E’ una promessa che guarda ai prossimi mesi, sperando che la Tunisia riesca nel frattempo almeno a rallentare il numero di migranti che attraversano il Mediterraneo diretti in Italia. «Per il decreto flussi futuro, e anche già in quello autorizzato a dicembre dal consiglio dei ministri, stiamo lavorando a delle quote premio per i Paesi che fanno accordi con l’Italia per riprendere il maggior numero di immigrati irregolari», ha spiegato il ministro degli Esteri Antonio Tajani da Tunisi dove si è recato ieri con il collega dell’Interno Matteo Piantedosi per parlare di immigrazione e cooperazione con la Tunisia.

Nel Paese nordafricano, scosso da una forte crisi economica e politica, i due esponenti del governo hanno incontrato i rispettivi omologhi e il presidente Kais Saied, con il quale hanno concordato sulla necessità di avviare politiche che, ha proseguito Tajani, «servano a combattere la povertà, il terrorismo, il cambiamento climatico, le malattie».

La missione di ieri fa parte delle iniziative con cui il governo Meloni spera di convincere i Paesi di origine e di transito dei migranti a una più attiva collaborazione nelle operazioni di contrasto delle partenze in cambio di un numero maggiore di ingressi legali in Italia attraverso strumenti come appunto il decreto flussi. Missione che è stata preceduta da un viaggio che i due ministri, questa volta separatamente, hanno fatto la scorsa settimana ad Ankara per parlare con esponenti del governo turco, oltre che di immigrazione, anche della situazione in Libia. Per l’Italia quanto accade sull’altra sponda del Mediterraneo è fondamentale sia per quanto riguarda il dossier migranti che per la difesa degli interessi energetici nazionali, motivo per cui il vicepremier Tajani prova a ritagliare per il nostro Paese un ruolo da mediatore tra la Turchia e l’Egitto, destinazione quest’ultimo del prossimo viaggio in programma.

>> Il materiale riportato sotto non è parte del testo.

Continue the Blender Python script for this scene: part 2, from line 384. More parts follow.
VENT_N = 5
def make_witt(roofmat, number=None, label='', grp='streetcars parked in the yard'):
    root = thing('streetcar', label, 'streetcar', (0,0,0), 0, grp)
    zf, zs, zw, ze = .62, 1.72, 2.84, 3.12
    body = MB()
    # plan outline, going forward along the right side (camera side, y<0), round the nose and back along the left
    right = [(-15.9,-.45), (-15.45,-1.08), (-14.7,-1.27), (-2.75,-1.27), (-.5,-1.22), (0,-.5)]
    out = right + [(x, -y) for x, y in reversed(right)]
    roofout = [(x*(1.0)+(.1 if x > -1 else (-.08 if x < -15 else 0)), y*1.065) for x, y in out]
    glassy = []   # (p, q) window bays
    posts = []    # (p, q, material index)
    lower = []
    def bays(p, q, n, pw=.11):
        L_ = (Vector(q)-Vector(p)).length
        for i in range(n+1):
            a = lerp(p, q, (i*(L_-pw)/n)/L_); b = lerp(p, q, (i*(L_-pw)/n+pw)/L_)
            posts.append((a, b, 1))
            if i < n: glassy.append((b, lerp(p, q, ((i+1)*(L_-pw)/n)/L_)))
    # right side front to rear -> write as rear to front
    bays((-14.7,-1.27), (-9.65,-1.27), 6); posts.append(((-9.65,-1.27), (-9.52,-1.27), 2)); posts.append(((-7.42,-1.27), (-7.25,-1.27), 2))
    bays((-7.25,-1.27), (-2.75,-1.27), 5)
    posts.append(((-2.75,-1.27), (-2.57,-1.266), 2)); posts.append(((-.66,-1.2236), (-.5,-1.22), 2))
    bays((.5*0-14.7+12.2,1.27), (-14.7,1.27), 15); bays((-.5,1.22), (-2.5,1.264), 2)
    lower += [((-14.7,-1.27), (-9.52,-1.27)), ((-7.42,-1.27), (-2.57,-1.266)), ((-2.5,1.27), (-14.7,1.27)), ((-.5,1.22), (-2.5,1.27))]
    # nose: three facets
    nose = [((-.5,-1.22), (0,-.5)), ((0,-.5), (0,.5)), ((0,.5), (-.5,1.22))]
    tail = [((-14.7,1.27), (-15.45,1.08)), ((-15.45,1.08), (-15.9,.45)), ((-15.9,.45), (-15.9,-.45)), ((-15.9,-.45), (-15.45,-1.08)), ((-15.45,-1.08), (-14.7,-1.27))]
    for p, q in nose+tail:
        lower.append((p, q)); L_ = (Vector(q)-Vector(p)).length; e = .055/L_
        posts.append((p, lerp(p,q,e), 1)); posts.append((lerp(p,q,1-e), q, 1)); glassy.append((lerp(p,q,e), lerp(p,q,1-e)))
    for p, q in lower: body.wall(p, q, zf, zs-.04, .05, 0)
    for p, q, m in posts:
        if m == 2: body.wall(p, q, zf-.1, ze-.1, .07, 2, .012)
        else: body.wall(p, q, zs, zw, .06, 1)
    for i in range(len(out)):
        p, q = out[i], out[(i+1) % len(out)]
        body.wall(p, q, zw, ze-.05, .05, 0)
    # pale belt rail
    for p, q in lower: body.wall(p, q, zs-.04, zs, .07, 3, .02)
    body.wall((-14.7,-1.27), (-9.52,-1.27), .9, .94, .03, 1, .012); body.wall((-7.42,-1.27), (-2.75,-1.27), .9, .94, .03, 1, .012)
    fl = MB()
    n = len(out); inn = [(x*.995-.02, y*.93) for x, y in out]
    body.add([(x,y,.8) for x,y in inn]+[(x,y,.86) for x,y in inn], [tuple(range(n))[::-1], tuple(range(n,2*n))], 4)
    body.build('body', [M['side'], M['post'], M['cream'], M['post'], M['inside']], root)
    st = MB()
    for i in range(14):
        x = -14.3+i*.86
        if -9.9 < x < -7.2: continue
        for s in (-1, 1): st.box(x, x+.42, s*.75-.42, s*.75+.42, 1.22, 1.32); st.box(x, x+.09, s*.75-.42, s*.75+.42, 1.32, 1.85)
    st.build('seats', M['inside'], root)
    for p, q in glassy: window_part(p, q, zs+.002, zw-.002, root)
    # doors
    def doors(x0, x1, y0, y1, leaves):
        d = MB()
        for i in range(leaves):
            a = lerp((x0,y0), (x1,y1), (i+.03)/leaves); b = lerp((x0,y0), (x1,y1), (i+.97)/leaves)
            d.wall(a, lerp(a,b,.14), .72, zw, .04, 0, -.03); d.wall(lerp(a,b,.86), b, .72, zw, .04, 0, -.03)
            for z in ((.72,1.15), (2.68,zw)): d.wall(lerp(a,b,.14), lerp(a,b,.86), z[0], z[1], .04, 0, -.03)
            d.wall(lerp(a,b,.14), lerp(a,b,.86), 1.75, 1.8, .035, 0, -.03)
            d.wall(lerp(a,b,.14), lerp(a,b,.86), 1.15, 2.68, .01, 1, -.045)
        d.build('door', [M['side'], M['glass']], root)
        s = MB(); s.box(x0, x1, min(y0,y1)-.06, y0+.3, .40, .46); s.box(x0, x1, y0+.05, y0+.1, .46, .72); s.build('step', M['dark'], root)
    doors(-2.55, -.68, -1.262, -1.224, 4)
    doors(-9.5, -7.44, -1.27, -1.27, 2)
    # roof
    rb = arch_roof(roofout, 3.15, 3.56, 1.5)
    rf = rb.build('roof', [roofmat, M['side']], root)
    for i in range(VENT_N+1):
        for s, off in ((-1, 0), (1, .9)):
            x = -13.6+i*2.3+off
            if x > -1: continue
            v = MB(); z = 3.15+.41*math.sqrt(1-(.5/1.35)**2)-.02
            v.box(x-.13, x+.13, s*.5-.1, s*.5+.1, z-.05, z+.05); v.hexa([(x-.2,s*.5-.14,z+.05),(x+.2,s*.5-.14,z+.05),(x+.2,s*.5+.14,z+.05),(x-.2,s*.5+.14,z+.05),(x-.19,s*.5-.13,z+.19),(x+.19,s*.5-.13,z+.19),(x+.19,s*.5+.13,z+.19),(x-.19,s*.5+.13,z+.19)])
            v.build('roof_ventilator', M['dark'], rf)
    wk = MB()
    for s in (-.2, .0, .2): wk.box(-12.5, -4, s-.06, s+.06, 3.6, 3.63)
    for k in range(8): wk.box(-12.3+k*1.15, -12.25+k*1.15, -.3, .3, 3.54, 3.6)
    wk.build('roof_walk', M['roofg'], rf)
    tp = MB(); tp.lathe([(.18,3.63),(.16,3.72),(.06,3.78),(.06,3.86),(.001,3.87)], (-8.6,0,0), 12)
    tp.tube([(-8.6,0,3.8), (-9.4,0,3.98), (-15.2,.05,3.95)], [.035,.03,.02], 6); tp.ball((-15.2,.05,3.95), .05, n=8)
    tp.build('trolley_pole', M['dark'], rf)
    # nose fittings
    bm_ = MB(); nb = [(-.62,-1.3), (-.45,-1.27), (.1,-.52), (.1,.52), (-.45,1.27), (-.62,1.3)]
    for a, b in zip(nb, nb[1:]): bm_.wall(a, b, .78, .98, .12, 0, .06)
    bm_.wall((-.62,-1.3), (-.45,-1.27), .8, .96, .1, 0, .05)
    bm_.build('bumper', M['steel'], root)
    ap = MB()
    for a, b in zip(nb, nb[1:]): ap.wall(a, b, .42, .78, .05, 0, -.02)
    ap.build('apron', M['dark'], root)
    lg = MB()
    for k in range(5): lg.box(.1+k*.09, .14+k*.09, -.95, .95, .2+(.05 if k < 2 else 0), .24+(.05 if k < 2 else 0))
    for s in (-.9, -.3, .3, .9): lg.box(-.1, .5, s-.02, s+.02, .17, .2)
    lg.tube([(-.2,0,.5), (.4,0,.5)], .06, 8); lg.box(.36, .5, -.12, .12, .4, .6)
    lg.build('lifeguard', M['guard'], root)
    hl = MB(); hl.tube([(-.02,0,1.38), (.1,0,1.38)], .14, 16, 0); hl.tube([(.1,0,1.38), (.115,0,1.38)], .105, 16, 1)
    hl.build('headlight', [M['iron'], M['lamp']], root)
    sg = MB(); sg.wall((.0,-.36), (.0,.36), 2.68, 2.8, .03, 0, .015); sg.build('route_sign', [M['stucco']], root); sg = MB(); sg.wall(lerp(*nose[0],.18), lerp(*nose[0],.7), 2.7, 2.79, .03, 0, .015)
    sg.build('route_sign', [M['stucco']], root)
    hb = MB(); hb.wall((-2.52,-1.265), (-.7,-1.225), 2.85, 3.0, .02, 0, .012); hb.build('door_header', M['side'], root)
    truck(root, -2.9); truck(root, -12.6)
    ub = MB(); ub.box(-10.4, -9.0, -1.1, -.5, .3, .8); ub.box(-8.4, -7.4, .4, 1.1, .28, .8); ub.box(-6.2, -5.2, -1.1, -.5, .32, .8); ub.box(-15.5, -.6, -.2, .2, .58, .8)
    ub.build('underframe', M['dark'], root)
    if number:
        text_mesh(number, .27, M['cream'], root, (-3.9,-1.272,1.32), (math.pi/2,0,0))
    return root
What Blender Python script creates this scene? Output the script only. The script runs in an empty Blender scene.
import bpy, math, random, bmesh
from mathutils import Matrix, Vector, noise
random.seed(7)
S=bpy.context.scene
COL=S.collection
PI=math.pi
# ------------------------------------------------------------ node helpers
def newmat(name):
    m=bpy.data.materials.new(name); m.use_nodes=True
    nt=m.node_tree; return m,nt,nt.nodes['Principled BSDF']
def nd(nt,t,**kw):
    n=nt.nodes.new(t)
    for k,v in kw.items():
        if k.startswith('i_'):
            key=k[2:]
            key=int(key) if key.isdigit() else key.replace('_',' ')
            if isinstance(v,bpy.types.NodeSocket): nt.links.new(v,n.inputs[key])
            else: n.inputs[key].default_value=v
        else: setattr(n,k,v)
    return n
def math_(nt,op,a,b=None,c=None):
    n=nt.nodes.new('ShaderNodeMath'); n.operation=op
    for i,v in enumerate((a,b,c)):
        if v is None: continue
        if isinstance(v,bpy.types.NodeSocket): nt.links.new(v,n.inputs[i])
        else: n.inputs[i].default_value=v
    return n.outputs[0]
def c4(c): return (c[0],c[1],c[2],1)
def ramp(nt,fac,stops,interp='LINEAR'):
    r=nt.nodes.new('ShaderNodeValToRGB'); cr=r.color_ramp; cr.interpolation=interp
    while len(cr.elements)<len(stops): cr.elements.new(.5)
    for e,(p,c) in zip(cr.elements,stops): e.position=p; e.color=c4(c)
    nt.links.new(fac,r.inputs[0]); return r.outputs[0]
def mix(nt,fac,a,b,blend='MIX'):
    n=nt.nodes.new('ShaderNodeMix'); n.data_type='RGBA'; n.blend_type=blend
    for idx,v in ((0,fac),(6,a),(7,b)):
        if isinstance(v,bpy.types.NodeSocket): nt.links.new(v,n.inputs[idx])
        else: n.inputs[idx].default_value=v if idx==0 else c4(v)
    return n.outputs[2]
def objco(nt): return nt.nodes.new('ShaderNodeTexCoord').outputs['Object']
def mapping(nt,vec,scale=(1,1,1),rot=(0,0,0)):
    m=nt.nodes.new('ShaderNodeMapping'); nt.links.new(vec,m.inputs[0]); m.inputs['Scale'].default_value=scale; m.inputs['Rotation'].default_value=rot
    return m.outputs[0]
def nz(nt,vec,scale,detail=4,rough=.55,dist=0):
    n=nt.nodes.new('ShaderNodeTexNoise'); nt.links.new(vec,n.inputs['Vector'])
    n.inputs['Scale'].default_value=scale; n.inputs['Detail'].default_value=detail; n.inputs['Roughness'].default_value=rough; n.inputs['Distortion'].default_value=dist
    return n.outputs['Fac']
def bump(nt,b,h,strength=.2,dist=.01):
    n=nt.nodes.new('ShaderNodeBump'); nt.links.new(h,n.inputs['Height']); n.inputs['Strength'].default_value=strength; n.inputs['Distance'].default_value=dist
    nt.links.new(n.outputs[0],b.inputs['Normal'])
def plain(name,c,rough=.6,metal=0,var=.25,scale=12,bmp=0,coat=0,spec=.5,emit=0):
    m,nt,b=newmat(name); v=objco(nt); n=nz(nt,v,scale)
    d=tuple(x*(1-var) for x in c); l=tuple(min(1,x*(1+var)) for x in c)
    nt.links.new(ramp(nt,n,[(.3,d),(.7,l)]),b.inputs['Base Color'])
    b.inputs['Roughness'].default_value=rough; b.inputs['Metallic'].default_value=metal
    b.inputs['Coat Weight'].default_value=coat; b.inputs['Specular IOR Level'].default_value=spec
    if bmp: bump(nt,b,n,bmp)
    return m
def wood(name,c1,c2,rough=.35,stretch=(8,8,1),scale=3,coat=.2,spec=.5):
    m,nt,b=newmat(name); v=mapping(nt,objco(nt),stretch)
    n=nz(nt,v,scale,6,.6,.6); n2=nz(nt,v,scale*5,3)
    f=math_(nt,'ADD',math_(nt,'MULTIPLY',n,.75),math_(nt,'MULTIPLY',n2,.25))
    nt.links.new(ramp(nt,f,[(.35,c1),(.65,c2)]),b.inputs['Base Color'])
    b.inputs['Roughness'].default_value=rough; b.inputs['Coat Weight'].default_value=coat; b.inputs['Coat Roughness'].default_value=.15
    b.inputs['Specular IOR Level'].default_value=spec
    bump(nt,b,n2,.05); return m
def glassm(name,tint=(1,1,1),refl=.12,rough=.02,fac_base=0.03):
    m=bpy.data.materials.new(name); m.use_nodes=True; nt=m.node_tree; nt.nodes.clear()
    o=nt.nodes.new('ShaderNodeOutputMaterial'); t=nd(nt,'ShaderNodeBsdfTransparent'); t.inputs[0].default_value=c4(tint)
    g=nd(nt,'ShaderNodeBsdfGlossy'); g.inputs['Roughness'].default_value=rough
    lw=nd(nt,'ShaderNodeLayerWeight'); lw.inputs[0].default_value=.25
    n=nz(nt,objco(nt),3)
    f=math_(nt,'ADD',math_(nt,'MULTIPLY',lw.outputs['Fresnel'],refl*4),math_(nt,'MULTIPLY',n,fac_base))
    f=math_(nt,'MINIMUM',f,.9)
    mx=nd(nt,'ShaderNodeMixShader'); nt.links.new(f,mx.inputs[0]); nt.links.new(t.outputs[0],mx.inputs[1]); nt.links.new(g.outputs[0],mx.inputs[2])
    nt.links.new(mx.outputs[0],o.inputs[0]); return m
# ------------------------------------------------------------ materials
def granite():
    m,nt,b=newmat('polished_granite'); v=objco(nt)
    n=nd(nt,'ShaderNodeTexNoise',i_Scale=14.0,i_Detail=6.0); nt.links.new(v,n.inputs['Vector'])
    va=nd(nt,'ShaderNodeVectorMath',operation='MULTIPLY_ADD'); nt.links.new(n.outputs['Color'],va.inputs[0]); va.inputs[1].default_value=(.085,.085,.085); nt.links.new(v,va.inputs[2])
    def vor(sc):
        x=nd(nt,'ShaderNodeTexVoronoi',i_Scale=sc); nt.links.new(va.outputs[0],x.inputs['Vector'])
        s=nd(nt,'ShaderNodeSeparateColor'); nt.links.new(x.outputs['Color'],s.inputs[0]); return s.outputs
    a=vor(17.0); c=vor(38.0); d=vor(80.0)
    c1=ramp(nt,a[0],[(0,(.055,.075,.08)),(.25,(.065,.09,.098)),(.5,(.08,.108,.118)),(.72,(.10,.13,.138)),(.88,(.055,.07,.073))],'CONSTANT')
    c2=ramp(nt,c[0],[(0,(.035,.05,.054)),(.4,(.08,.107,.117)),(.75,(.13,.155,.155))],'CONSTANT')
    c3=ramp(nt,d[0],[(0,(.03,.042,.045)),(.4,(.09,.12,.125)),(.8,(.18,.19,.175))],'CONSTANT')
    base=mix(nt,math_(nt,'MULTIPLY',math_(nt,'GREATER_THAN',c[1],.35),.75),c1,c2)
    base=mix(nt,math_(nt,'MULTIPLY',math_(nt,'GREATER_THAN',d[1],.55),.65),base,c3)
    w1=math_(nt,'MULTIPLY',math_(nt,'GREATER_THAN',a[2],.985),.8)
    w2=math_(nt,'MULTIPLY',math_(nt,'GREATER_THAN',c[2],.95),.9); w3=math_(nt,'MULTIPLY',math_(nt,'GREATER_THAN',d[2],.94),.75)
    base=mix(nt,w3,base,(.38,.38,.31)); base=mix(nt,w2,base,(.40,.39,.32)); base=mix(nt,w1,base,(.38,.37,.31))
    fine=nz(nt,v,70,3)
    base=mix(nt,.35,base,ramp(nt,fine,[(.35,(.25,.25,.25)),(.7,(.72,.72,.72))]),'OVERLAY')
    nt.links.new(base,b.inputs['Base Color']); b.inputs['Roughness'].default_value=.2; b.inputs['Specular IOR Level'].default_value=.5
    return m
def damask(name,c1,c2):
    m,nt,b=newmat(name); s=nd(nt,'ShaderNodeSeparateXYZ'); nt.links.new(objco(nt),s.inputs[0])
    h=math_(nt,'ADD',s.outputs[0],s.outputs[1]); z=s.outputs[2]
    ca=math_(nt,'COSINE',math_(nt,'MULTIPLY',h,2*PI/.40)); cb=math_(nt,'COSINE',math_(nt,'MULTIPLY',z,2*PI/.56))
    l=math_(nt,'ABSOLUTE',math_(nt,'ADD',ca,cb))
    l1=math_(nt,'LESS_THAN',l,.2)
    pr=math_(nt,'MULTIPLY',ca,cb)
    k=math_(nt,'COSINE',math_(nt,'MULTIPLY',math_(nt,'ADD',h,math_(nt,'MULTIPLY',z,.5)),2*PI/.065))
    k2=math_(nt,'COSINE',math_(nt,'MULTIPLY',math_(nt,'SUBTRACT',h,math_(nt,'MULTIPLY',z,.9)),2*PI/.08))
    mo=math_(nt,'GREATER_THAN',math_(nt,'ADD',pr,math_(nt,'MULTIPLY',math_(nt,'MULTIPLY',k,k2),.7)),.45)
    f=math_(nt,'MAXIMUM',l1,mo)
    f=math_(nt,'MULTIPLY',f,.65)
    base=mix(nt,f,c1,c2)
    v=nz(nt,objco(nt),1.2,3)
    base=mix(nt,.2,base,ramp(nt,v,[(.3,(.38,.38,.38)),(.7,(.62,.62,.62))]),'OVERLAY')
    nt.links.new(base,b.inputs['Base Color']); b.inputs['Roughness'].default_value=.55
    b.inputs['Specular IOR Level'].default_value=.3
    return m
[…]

Va detto che, per quanto riguarda i migranti, siamo ancora nella fase delle buone intenzioni che rischiano però di rimanere tali come dimostrano analoghi tentativi fatti in passato dai precedenti governi. E questo anche se la «dimensione esterna delle migrazioni», come viene definita la necessità di arrivare al maggior numero di accordi bilaterali con gli Stati da cui partono i migranti, è l’unico punto su cui l’Unione europea sembra essere davvero d’accordo. Indirettamente, lo ha ricordato ieri anche il presidente del Consiglio europeo Charles Michel parlando del vertice in programma per il 9 e 10 febbraio. «Le cifre sono note – ha spiegato -: nel 2022 c’è stata una crescita sostanziale degli arrivi illegali sul suolo dell’Ue. Ciò significa che dovremo impegnarci per partenariati con i Paesi terzi, il rafforzamento delle capacità di controllare le frontiere esterne dell’Ue e facendo progressi sul Patto sulla migrazione».

Per l’Italia il vertice del prossimo mese si annuncia tutto in salita, anche dopo la telefonata con il presidente francese Macron con cui martedì Giorgia Meloni ha provato a ricucire i rapporti con la Francia entrati in crisi con la vicenda della nave Ocean Viking. La premier preme da tempo per un meccanismo che obblighi i 27 ad assumersi la responsabilità di quanti arrivano attraverso il Mediterraneo, alleggerendo così la situazione dei Paesi costieri. Ma sul punto ha trovato finora solo il sostegno scontato di Malta, Cipro, Grecia e Spagna.